I am not sure I’ve ever seen a Tempest or a Lear to match the stagings in my head. I’ve never really warmed to Macbeth, Romeo and Juliet, or Julius Caesar. Most of the histories, other than Richard III and Henry V seem tedious, but I can’t get enough of Twelfth Night, Taming of the Shrew, Merchant of Venice, Hamlet and Othello. I’m not quite sure I understand Measure for Measure, but I’m fascinated by it. I’ve only seen Antony and Cleopatra once, but it surprised me with how well it played and how powerful it was. The older I get, the less I need to see another Midsummer’s Night, but the more I am attracted to the odd and very difficult to stage Winter’s Tale.

I was lucky in being in a place where Shakespeare was available live and on film when I was young. Through the magic of Netflix and Streaming, young people have a chance to see all I did and more in video format but perhaps less on stage. That’s a shame. Live you are immersed in the work and realize it feels more like a musical performance than a literary one. No wonder so many operas and musicals have been made from his work.

If you encounter Shakespeare early and are hooked, he will be a friend for life. And the more you live, the more he will have to say. He shows us the black depths to which human hearts can sink but also the love and joy, great courage and charming silliness of which we are capable.

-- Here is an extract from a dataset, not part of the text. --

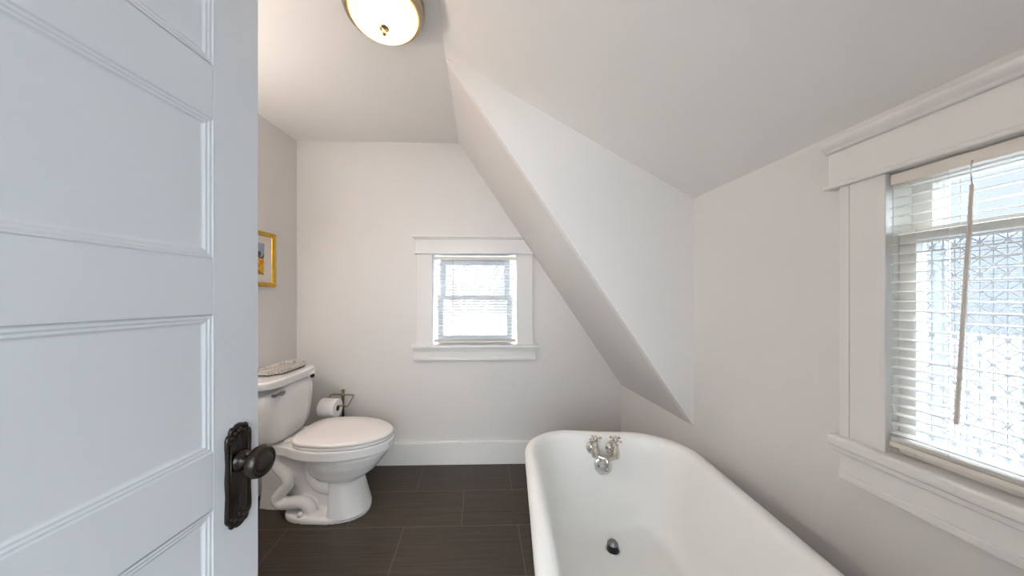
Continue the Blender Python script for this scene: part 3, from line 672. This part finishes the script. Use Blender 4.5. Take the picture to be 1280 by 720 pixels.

If I ran the schools I’d try to make sure every teen saw Hamlet or Othello, the Helen Mirren Tempest and Al Pacino’s Merchant of Venice and two fairly recent comedies. One is the brilliant, minimalist, modern dress Much Ado about Nothing directed by Joss Whedon at his own California home. It was a revelation to me, making the play come more alive than it ever had before. And finally, the glorious Trevor Nunn Twelfth Night with Helena Bonham Carter, Ben Kingsley, Nigel Hawthorne, the best I’ve ever seen.

Walt Whitman, a poet obviously deeply in thrall to Shakespeare, said, “I am large, I contain multitudes.” Whitman’s great but was a borough compared to the Bard. All the world is compassed by his stage. He frightens, consoles, amuses, ennobles, and teaches how to live and how not to behave. What a piece of work he was.

Happy Birthday, Will, and thanks for four and a half centuries of magic. As usual, you said it best. “Your presence makes us rich, most noble Lord.”